AIM: Each line of the listing must be transcribed exactly, except for the images, which should be excluded.

[GIVEN INFORMATION start]

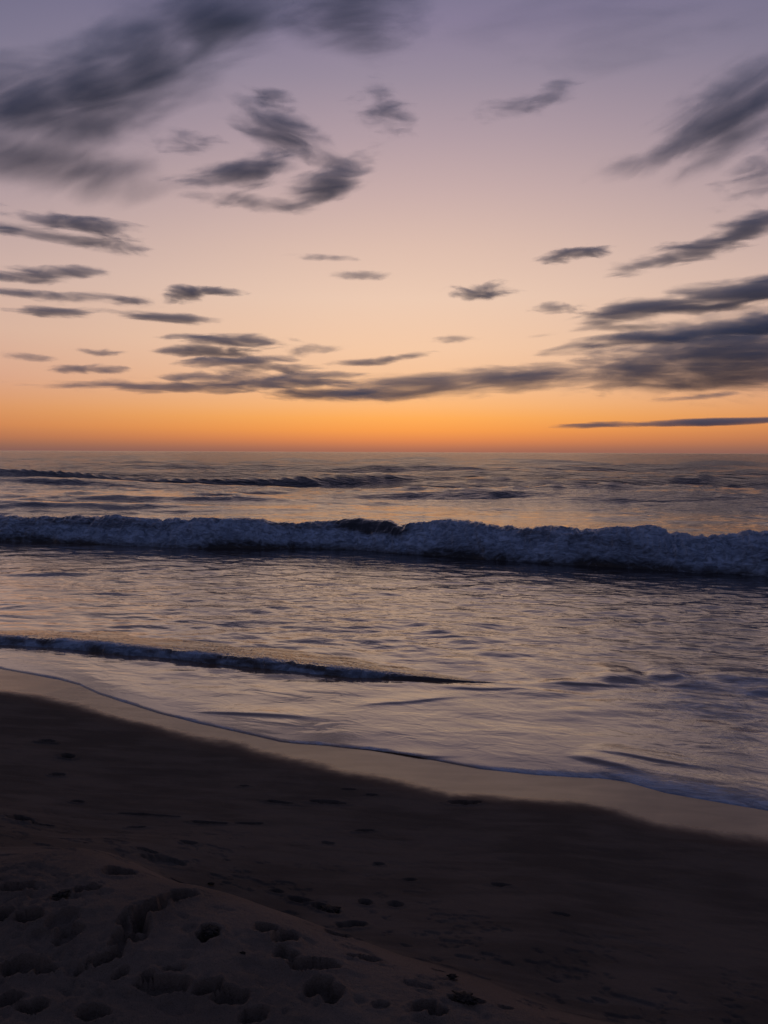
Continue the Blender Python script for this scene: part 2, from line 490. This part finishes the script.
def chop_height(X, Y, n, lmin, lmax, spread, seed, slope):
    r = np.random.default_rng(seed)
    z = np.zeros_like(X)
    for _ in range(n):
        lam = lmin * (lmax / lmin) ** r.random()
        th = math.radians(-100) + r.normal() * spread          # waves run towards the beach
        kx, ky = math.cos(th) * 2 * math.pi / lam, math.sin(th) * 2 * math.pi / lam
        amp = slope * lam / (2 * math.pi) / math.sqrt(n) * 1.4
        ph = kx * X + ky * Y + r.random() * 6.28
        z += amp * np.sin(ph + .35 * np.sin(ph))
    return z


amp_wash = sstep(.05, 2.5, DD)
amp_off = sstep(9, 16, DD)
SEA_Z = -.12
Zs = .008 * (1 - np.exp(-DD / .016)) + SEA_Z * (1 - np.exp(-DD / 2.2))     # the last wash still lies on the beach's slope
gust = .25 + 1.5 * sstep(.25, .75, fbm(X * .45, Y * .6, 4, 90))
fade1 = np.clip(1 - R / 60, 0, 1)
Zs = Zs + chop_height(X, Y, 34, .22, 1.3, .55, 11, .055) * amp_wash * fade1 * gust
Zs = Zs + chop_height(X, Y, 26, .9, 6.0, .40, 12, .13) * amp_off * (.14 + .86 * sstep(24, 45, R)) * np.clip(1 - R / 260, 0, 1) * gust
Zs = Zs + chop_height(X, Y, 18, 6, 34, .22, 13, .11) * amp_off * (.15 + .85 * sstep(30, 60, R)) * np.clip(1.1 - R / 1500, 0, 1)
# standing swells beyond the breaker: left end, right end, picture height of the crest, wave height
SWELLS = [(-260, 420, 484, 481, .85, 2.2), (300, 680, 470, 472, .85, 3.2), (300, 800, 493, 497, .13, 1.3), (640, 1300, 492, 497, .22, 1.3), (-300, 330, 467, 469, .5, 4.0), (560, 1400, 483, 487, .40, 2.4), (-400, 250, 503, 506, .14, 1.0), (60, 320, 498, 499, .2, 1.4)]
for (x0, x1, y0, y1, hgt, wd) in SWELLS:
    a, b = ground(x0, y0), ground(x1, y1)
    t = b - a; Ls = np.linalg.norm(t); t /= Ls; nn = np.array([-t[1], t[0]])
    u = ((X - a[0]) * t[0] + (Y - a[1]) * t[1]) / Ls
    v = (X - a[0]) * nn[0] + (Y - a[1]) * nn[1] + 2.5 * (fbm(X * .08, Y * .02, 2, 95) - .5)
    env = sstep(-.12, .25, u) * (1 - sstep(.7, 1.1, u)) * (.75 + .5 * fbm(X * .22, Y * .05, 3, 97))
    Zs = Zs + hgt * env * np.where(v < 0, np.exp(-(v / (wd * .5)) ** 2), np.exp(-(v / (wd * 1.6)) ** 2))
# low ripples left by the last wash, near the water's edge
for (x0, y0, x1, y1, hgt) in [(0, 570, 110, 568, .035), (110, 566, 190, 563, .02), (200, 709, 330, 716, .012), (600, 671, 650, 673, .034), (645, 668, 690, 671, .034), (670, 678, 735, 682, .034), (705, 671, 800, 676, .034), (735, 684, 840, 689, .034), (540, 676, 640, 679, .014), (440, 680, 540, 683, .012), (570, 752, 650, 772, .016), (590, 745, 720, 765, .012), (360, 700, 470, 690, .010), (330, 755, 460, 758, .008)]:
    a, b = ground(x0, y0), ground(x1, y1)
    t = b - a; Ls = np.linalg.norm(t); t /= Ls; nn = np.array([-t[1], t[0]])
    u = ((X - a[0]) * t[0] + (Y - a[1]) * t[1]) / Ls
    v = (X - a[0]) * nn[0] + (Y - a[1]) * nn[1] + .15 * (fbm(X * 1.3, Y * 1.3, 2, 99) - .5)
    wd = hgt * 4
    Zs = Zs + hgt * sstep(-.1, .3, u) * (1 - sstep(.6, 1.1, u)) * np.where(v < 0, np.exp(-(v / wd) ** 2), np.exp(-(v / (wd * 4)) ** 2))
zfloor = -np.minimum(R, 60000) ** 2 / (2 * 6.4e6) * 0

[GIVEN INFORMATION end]

OUTPUT OF THE EXERCISE:
Continue the Blender Python script for this scene: part 2, from line 490. This part finishes the script.
def chop_height(X, Y, n, lmin, lmax, spread, seed, slope):
    r = np.random.default_rng(seed)
    z = np.zeros_like(X)
    for _ in range(n):
        lam = lmin * (lmax / lmin) ** r.random()
        th = math.radians(-100) + r.normal() * spread          # waves run towards the beach
        kx, ky = math.cos(th) * 2 * math.pi / lam, math.sin(th) * 2 * math.pi / lam
        amp = slope * lam / (2 * math.pi) / math.sqrt(n) * 1.4
        ph = kx * X + ky * Y + r.random() * 6.28
        z += amp * np.sin(ph + .35 * np.sin(ph))
    return z


amp_wash = sstep(.05, 2.5, DD)
amp_off = sstep(9, 16, DD)
SEA_Z = -.12
Zs = .008 * (1 - np.exp(-DD / .016)) + SEA_Z * (1 - np.exp(-DD / 2.2))     # the last wash still lies on the beach's slope
gust = .25 + 1.5 * sstep(.25, .75, fbm(X * .45, Y * .6, 4, 90))
fade1 = np.clip(1 - R / 60, 0, 1)
Zs = Zs + chop_height(X, Y, 34, .22, 1.3, .55, 11, .055) * amp_wash * fade1 * gust
Zs = Zs + chop_height(X, Y, 26, .9, 6.0, .40, 12, .13) * amp_off * (.14 + .86 * sstep(24, 45, R)) * np.clip(1 - R / 260, 0, 1) * gust
Zs = Zs + chop_height(X, Y, 18, 6, 34, .22, 13, .11) * amp_off * (.15 + .85 * sstep(30, 60, R)) * np.clip(1.1 - R / 1500, 0, 1)
# standing swells beyond the breaker: left end, right end, picture height of the crest, wave height
SWELLS = [(-260, 420, 484, 481, .85, 2.2), (300, 680, 470, 472, .85, 3.2), (300, 800, 493, 497, .13, 1.3), (640, 1300, 492, 497, .22, 1.3), (-300, 330, 467, 469, .5, 4.0), (560, 1400, 483, 487, .40, 2.4), (-400, 250, 503, 506, .14, 1.0), (60, 320, 498, 499, .2, 1.4)]
for (x0, x1, y0, y1, hgt, wd) in SWELLS:
    a, b = ground(x0, y0), ground(x1, y1)
    t = b - a; Ls = np.linalg.norm(t); t /= Ls; nn = np.array([-t[1], t[0]])
    u = ((X - a[0]) * t[0] + (Y - a[1]) * t[1]) / Ls
    v = (X - a[0]) * nn[0] + (Y - a[1]) * nn[1] + 2.5 * (fbm(X * .08, Y * .02, 2, 95) - .5)
    env = sstep(-.12, .25, u) * (1 - sstep(.7, 1.1, u)) * (.75 + .5 * fbm(X * .22, Y * .05, 3, 97))
    Zs = Zs + hgt * env * np.where(v < 0, np.exp(-(v / (wd * .5)) ** 2), np.exp(-(v / (wd * 1.6)) ** 2))
# low ripples left by the last wash, near the water's edge
for (x0, y0, x1, y1, hgt) in [(0, 570, 110, 568, .035), (110, 566, 190, 563, .02), (200, 709, 330, 716, .012), (600, 671, 650, 673, .034), (645, 668, 690, 671, .034), (670, 678, 735, 682, .034), (705, 671, 800, 676, .034), (735, 684, 840, 689, .034), (540, 676, 640, 679, .014), (440, 680, 540, 683, .012), (570, 752, 650, 772, .016), (590, 745, 720, 765, .012), (360, 700, 470, 690, .010), (330, 755, 460, 758, .008)]:
    a, b = ground(x0, y0), ground(x1, y1)
    t = b - a; Ls = np.linalg.norm(t); t /= Ls; nn = np.array([-t[1], t[0]])
    u = ((X - a[0]) * t[0] + (Y - a[1]) * t[1]) / Ls
    v = (X - a[0]) * nn[0] + (Y - a[1]) * nn[1] + .15 * (fbm(X * 1.3, Y * 1.3, 2, 99) - .5)
    wd = hgt * 4
    Zs = Zs + hgt * sstep(-.1, .3, u) * (1 - sstep(.6, 1.1, u)) * np.where(v < 0, np.exp(-(v / wd) ** 2), np.exp(-(v / (wd * 4)) ** 2))
zfloor = -np.minimum(R, 60000) ** 2 / (2 * 6.4e6) * 0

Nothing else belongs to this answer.